Les agriculteurs ont donc les clés en main pour faire évoluer leurs pratiques, différents niveaux d’implication étant possibles. Mais la recherche, notamment génétique, ainsi qu’une réglementation plus cohérente seront aussi nécessaires pour faire face à l’enjeu du changement climatique.

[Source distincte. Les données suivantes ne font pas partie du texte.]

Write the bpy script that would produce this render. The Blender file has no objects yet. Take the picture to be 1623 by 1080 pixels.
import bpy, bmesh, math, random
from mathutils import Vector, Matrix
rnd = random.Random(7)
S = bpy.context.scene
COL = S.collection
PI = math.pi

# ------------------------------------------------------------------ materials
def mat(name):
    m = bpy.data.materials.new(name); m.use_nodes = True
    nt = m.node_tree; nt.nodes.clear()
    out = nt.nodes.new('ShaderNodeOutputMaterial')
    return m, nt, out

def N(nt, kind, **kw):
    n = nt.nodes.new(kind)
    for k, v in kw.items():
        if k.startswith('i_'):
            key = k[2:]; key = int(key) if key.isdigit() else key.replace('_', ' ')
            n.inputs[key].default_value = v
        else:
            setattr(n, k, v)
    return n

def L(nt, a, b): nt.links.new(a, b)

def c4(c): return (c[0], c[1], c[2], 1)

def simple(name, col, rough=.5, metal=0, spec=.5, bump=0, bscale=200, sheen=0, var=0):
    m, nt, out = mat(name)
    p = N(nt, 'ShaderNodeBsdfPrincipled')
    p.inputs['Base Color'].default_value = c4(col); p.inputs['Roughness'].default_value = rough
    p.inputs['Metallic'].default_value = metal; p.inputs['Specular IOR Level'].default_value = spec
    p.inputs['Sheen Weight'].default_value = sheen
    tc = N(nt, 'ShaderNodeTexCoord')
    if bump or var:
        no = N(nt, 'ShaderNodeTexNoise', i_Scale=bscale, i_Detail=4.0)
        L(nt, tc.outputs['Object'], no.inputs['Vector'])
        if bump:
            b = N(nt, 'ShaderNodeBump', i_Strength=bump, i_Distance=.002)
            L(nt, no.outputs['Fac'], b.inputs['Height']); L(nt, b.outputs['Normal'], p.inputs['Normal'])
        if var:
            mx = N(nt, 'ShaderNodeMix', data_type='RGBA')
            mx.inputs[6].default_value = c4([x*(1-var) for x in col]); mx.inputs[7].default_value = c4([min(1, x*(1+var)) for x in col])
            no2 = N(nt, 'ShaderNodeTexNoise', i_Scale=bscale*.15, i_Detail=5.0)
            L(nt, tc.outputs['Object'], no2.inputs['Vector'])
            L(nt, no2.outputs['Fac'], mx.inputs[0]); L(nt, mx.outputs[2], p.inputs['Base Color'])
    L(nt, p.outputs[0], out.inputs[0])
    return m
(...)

Entrée en vigueur officielle de l’Accord de Paris sur le climat
Le vendredi 4 novembre marque une date importante concernant le climat. L’accord de Paris, signé en 2015 à l’occasion de la COP21, entre en effet juridiquement en vigueur. «Aujourd’hui est un grand jour pour l’Europe et pour la planète. Je me félicite que l’Union, en ratifiant rapidement l’accord de Paris, ait permis qu’il entre en vigueur à temps pour notre rencontre de Marrakech», a ainsi déclaré Miguel Arias Cañete, commissaire pour l’action pour le climat et l’énergie. La COP22, qui se déroule depuis le 7 novembre et jusqu’au 18 novembre prochains à Marrakech, est en effet axée sur la mise en œuvre du traité. L’objectif, précise la Commission, est de préparer le démarrage de la plupart des plans nationaux d’action sur le climat dès 2020.